En los últimos años han proliferado programas sobre comportamiento y planes de convivencia en la escuela. Se han sucedido normas y más normas para asegurar el orden en colegios e institutos. Sin embargo, continúan aumentando los episodios de violencia (los menos), y de falta de respeto (los más), en las aulas. El número de alumnos que no aceptan la corrección de su comportamiento por el profesor se incrementa. Nos hallamos ante un desafío que excede del entorno escolar para enmarcarse en un ámbito mayor, el de la misma sociedad.
El origen de la falla surge en la familia. Padres permisivos que conceden a sus hijos infinidad de caprichos sin exigirles nada a cambio o padres protectores en exceso que frustran la madurez de aquellos. El resultado es el de niños y adolescentes insatisfechos e inseguros y, en el fondo, maleducados e irrespetuosos; en parte, tiranos, en parte, rebeldes, sin admitir negativas ni compromisos. Con reacciones de indiferencia, irresponsabilidad o superficialidad, cuando no de agravada hostilidad a base de insultos, amenazas o chantajes hacia sus mayores. No se trata de una patología, sino de una ausencia absoluta de buena educación y de una atrevida ignorancia sobre la responsabilidad que conlleva la libertad. Es el antojo del “yo”, que ostenta ilimitados derechos y deberes con límite.
Para oscurecer aún más el escenario, una decisión gubernamental suprimió el artículo 154 del Código Civil: los padres, decía el precepto, pueden corregir razonable y moderadamente a sus hijos. Gran error la supresión, porque la corrección siempre es ocasión propicia para la fijación de modelos, referentes, pautas, y, al mismo tiempo, de límites, deberes o tareas, no solo escolares, sino también domésticas y sociales. En el hogar se exige con amor y se corrige con el ejemplo. Solo a partir de sólidos cimientos, puede construirse el respeto, la confianza, la constancia, la motivación y la fuerza de voluntad.

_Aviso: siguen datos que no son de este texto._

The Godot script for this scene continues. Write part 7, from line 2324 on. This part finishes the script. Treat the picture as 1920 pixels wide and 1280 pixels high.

En muchos hogares se padece hoy un problema que empieza a convertirse en drama personal y familiar: la pérdida del principio de autoridad. Pero en la educación de los hijos no todo está perdido: sigue vigente el artículo 155 del Código Civil, que es la contrapartida al 154: los hijos deben obedecer a sus padres mientras estén bajo su potestad y respetarles siempre. Vale la pena persistir en su vigencia porque como dijo Erasmo de Rotterdam, la principal esperanza de una nación descansa en la adecuada educación de su infancia. Y en esta tarea la escuela y la familia deben trabajar codo con codo.